Wie ist die TSI von den aktuellen Ereignissen betroffen?

Die TSI ist in den letzten Wochen häufig gefragt worden, welchen Einfluss die aktuellen Ereignisse auf ihre Arbeit haben werden. Von daher soll an dieser Stelle noch einmal kurz aufgeführt werden, was ihr Geschäftszweck ist: Die TSI soll den deutschen ABS-Markt fördern, indem sie erstens Banken die Möglichkeit eröffnet, nach deutschem Recht und auf Basis eines standardisierten, mit allen Marktbeteiligten abgestimmten Verfahrens, ihre Kredite zu verbriefen, zweitens eine Marke und ein Zertifikat für deutsche ABS-Transaktionen mit einem hohen Standard bezüglich Transparenz, Investoreninformationen und Market Making etabliert und drittens eine Kommunikationsplattform für die deutsche Verbriefungsindustrie, für Banken und ABS-Investoren unter Einschluss von Politik und relevanten Behörden im Interesse des deutschen Verbriefungsmarktes schafft.

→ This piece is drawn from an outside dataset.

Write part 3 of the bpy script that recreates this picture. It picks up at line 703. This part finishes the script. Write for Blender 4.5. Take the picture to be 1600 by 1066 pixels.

Alle diese Punkte - die übrigens auch in der Satzung der TSI festgehalten sind - dienen dem Ziel, einen liquiden und transparenten ABS-Markt in Deutschland zu ermöglichen und zu fördern und somit das Vertrauen der Investoren, aber auch von Politik und Gesetzgeber in ABS zu stärken. Diese Ziel- und Zwecksetzung hatte bereits im Spätherbst 2003 bei Gründung der TSI seine Berechtigung. Die aktuelle Subprime-Krise unterstreicht nur, wie wichtig die Anliegen der TSI sind.

Im Chinesischen setzt sich das Wort Krise aus zwei Schriftzeichen zusammen - das eine bedeutet Gefahr und das andere Gelegenheit. Für die TSI ist die Gelegenheit gekommen, ihre Themen noch stärker als bisher zu positionieren. Von daher schaut sie zuversichtlich in die Zukunft.

Dr. Hartmut Bechtold, Geschäftsführer, True Sale International GmbH (TSI), Frankfurt am Main, und Matthias Renner, Vorsitzender der Gesellschafterversammlung der True Sale International und Leiter des Verbriefungsbereichs der WestLB, Düsseldorf.